In the novels it's not nearly that simple. I've only re-read the first four, so there's no telling where the next 130 or so will lead me, but even so some early patterns stand out. The TV show is set in 1950s-1960s Los Angeles, but I notice that these Depression-era novels are set so that the location is not so obvious. The second novel, The Case of the Sulky Girl, makes a reference to Cloverfield which gives it a definitive Los Angeles area setting, but Gardner skillfully makes it as easy to think they are set in New York, as the Nero Wolfe books are, instead of southern California. Perhaps the later novels written in the 1950s and 1960s will be different.

But in 1933 Perry Mason is perhaps 35 and his secretary Della Street is described as 27. Della is by no means his "right hand man"; she is young, emotional, impetuous, and opinionated about Mason's activities. His boldness frightens her. Over time he teaches her to have faith in his vision and abilities, but it takes a lot of hand holding.

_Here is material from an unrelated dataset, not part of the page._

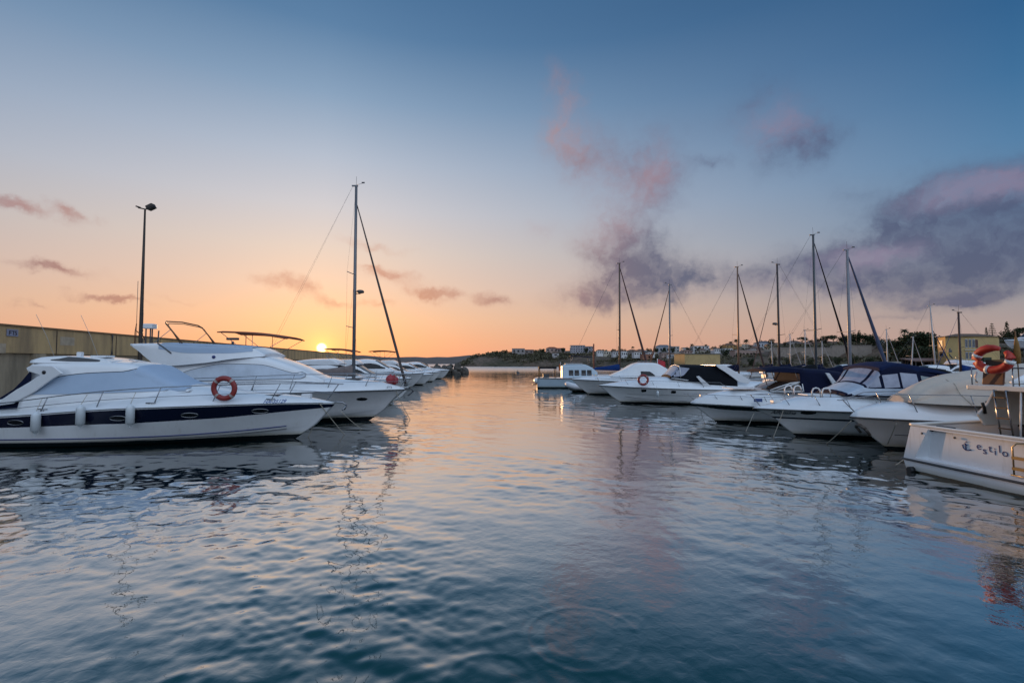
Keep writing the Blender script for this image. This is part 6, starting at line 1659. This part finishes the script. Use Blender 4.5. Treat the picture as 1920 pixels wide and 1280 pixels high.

Still, Della is capable: if created today, she would spend most of her time on the Internet doing online research for him. Instead she is not only his secretary but his front-line researcher as well.

The curious thing is, of the first four novels, only two have courtroom trials! Those trials were the set piece of the TV show, but so far they are largely a sideline. And of those two trials, Mason gets but clients off even though one turns out, after the fact, to be guilty. The key is, Mason is a schemer: He does not stay in the office. He goes out in the field and does his own research. Detective Paul Drake and his agency are in the story from the earliest novel, but they are secondary to Mason's own efforts. Mason uses Drake without ever letting him in on his entire plan.

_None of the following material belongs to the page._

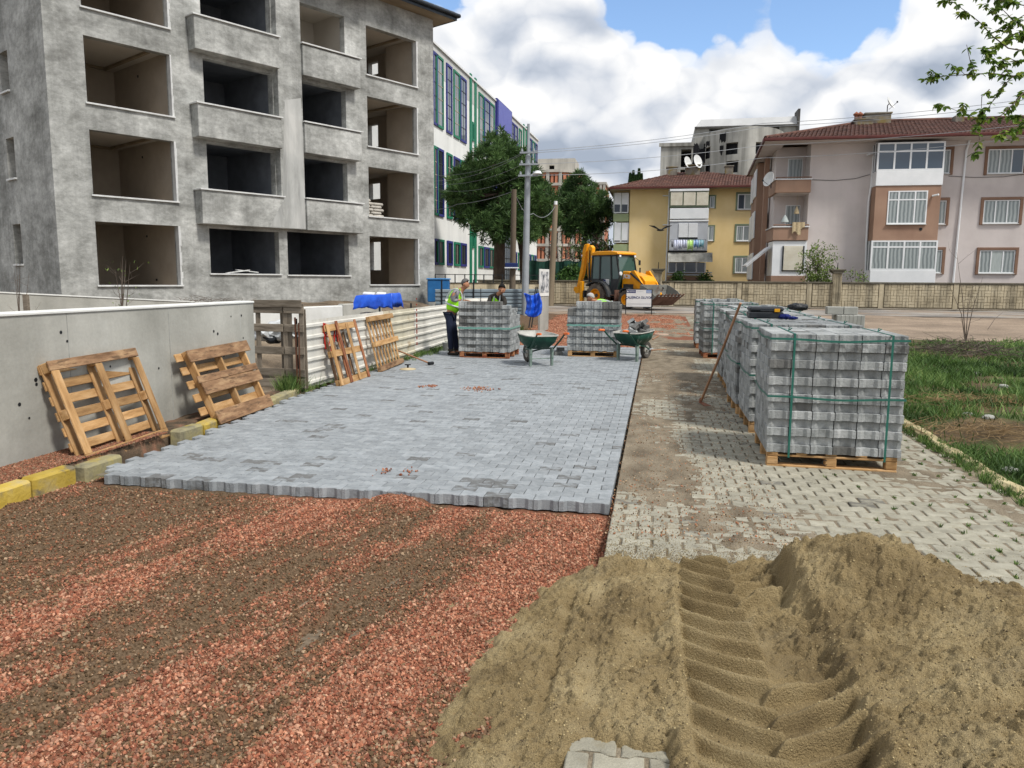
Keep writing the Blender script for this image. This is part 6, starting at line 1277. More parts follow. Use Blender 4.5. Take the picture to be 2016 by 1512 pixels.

Mason doesn't simply uncover evidence, he manufactures it. Long before the prosecutors even have a case for him to contest, Mason see what is coming and creates alternate scenarios, complete with fabricated evidence, that mislead them so that he can craft a defense even before his client his charged with a crime - and as a result, in two of the novels the client never goes to trial. Perry Mason skirts the edge of the law at every turn, and he makes it clear why he does it: for the rush. He also talks about doing it for the money, and justifies his high fees, but it's clearly about the excitement. Mason is an adrenaline junkie. He likes being smarter than the police and the district attorneys, and he plays them the way a chess grandmaster plays a school boy. He always skirts the edge of the law and runs the risk of disbarment and prison, getting his rushes by his very complete service to his clients, who often do not even understand that they need his help.

We almost forgot about James Bond, so let's talk about Ian Fleming's vision of Bond. Like Mason, the printed depiction is different from the screen depiction, but I have to say that the Bond model deviates a lot more does the Mason model. Why do I say that? Because the pre-Hollywood version of James Bond, the original and most honest James Bond, is an earthy misogynist who has no respect for women and wants nothing to do with them while he's on the job; they only get in the way. And Bond is no action hero, at least not at first: He is internal and driven by his own forces. He could never work for a female M; the very idea is ludicrous. The first novel, Casino Royale, is little more than a protracted game of baccarat - not Texas Hold'em, thank you - with the skillful introduction of a secondary character, Felix Leitner, who would make his way into many later novels and movies. Later, after Dr. No makes it to the big screen, Bond suddenly becomes a big-picture action hero, and Fleming's novels adjust accordingly; by the time of his death his novels are practically screenplays, in a case of art imitating art in reverse.

If you're waiting for me to draw a common thread between the Mason and Bond franchises, it's mostly already done: the screen versions were significantly different from the original print versions. Had the original print version been like the Hollywood versions, I doubt they would have lasted so long: Gardner's first Mason novel alone, The Case of the Velvet Claws, sold more than 15 million copies. Written two decades before television started making its way into homes, it's style and approach that, like Fleming's in the 1950s, was far more interesting than in the derivative screen renditions. Stories drawn from modern books such as the Dexter series are of a different mien, but that's a discussion for another day.